Une méthode où les intérêts individuels doivent s'effacer devant le bien commun, et les considérations managériales prévaloir sur les agendas politiques des uns et des autres. C'est l'efficacité d'ensemble qui est recherchée et non l'obtention d'avantages personnels. Un sacrifice consenti qui ne va cependant pas de soi. Le cas de la CEMAC est là pour nous le rappeler. En Afrique centrale, derrière les communiquées officiels lénifiants et les effets d'annonce, c'est encore le règne du chacun pour soi. Les vieux crocodiles (ou leur progéniture) qui occupaient les premières places dans le marigot politique au moment de la création de la CEMAC sont toujours là (Biya, Obiang Nguema Mbasogo, Sassou Nguesso, Deby Itno, Bongo fils). Des chefs qui s'observent et se jaugent, défendant jalousement leur pré carré. Et pour qui le maintien du statut quo sera toujours préférable à tout changement impromptu.  

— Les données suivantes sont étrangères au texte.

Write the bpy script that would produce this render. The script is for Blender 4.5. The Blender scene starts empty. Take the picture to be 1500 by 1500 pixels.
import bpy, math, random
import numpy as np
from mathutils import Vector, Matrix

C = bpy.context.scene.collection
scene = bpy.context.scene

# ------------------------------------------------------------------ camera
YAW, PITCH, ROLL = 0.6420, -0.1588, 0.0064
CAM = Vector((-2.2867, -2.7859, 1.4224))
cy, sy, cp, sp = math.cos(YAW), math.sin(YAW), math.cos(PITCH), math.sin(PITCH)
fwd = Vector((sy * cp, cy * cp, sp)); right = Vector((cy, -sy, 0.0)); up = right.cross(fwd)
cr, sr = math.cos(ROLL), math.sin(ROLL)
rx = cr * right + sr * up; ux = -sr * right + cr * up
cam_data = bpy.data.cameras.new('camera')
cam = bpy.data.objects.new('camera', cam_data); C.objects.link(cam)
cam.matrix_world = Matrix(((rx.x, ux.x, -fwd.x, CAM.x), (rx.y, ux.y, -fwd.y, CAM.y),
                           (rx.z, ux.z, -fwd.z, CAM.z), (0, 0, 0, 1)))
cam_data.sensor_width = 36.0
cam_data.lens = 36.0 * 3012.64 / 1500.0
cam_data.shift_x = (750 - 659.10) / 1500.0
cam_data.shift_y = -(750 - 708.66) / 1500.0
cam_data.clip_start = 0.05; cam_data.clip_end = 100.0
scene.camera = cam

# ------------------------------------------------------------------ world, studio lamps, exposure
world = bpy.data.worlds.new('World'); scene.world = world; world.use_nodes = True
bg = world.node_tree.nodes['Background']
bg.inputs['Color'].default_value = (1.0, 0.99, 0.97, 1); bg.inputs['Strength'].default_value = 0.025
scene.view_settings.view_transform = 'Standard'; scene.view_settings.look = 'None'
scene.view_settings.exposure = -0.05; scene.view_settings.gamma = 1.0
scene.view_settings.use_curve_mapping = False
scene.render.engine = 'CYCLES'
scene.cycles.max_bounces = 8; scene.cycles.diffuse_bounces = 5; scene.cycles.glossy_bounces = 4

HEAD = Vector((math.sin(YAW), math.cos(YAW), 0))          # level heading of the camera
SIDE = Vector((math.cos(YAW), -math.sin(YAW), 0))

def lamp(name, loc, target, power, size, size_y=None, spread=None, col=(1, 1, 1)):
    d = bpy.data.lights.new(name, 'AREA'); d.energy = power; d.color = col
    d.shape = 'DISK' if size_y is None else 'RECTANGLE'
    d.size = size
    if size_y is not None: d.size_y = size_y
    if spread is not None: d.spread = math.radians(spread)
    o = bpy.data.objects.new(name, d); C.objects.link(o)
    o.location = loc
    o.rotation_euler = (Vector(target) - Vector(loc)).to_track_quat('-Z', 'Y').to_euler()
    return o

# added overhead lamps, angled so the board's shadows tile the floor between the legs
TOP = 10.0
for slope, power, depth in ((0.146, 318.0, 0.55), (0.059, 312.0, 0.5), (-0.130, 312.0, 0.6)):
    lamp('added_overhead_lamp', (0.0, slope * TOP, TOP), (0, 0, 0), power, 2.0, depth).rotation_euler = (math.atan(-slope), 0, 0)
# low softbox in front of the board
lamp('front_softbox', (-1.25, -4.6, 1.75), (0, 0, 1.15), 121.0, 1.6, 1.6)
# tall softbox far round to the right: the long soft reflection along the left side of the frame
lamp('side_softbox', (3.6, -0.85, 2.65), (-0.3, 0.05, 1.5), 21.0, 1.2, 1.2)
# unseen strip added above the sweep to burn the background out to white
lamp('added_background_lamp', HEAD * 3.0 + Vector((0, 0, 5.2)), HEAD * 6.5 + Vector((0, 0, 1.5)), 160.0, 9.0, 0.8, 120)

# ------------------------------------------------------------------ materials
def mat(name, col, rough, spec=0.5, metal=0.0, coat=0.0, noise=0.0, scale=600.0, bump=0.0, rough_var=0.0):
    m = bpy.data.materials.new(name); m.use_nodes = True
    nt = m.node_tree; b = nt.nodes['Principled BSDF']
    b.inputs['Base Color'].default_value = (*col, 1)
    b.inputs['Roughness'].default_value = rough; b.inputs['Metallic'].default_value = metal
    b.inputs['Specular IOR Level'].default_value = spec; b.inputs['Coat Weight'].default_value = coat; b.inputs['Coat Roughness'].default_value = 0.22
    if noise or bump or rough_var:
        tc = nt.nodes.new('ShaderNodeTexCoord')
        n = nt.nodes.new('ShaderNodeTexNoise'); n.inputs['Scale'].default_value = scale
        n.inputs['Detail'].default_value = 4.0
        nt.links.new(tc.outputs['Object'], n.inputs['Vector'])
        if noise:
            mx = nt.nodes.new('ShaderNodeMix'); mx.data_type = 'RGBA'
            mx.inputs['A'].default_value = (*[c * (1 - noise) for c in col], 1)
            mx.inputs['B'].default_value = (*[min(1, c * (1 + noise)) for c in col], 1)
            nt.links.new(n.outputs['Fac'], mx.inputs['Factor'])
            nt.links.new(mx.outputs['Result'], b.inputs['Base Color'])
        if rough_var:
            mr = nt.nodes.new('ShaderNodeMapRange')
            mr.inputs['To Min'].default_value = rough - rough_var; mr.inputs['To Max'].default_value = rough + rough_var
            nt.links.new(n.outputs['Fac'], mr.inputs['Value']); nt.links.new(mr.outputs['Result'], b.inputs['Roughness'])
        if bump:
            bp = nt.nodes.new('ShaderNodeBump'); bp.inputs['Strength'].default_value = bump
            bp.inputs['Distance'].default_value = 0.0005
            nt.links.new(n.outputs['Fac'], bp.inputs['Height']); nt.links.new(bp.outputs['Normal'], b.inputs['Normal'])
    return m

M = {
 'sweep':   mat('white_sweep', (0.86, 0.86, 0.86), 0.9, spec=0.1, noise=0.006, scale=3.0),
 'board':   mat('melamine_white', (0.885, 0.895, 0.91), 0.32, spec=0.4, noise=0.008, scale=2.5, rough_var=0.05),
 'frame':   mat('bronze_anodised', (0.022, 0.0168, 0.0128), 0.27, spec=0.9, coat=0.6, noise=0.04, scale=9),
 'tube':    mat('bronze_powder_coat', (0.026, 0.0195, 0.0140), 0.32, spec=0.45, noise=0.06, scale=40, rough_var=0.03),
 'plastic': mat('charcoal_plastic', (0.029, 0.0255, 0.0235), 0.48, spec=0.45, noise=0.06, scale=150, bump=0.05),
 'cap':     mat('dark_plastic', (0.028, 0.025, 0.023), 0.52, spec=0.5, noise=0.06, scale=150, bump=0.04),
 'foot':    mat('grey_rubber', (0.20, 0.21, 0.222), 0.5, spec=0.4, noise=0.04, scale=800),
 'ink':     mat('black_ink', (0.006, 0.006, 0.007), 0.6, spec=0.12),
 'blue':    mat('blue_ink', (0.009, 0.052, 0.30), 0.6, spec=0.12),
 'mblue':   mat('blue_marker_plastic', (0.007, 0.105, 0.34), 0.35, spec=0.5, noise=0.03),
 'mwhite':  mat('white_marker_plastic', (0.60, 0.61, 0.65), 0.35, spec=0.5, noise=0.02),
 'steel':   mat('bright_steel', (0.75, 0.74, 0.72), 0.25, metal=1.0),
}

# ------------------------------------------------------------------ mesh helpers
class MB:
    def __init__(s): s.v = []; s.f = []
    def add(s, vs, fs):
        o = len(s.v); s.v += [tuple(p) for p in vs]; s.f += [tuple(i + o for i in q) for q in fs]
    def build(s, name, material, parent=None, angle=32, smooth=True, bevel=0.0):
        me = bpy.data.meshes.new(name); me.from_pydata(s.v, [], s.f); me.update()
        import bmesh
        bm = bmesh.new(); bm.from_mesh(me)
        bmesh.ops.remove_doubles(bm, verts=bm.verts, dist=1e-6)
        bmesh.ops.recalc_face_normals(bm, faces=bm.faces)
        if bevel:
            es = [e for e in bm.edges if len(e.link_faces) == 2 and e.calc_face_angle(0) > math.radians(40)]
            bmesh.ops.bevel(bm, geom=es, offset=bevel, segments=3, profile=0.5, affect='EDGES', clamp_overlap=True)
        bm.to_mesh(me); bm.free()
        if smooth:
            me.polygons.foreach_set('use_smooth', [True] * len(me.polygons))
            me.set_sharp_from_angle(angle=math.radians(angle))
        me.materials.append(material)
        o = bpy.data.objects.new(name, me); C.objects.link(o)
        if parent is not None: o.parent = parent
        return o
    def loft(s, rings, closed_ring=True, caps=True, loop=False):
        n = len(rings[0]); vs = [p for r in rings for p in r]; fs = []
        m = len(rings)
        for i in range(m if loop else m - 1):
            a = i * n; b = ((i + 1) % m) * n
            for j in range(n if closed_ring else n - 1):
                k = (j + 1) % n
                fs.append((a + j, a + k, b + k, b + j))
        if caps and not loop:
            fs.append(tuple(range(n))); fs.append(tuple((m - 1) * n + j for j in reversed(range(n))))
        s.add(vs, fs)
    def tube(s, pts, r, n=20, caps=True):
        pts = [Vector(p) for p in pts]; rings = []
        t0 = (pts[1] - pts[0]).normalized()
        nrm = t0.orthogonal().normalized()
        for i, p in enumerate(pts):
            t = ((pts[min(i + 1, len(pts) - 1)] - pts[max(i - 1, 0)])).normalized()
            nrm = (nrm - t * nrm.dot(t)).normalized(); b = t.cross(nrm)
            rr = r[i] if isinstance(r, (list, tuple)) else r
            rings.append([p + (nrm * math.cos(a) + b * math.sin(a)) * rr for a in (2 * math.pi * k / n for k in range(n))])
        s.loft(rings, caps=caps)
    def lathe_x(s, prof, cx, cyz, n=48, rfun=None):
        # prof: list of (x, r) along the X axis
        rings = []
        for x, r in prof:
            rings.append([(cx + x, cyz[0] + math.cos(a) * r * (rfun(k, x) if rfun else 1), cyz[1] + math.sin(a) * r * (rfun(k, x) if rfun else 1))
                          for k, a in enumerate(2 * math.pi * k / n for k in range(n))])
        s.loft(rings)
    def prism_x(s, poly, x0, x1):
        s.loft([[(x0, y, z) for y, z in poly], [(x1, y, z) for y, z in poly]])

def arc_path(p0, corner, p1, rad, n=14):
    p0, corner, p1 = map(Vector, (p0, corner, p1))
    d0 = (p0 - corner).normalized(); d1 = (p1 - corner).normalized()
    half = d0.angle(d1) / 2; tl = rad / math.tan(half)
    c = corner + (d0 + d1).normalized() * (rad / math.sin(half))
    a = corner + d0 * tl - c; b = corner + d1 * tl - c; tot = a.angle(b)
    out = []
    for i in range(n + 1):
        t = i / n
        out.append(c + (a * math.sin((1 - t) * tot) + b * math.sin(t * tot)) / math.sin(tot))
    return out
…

Les potentialités de la région sont pourtant évidentes : abondance des ressources naturelles, cours des matières premières structurellement bien orientés, vaste territoire, pression démographique faible…. Sur la simple comparaison du PIB par habitant, les ressortissants de la CEMAC sont ainsi plus riches (environ 1500 $) que ceux de la zone UEMOA (environ 800 $) ou de la Communauté d'Afrique de l'Est (500 $). Mais les chiffres ne sont pas tout. On l'aura bien compris, la volonté de coopérer et de faire résolument avancer les chantiers communautaires importe plus que toute autre considération. Aussi longtemps que les dirigeants actuels de la CEMAC douteront du bien-fondé de cette démarche "solidaire", il y a tout lieu de craindre que la CEMAC reste à la traîne. Puisse l'avenir infirmer cette prédiction.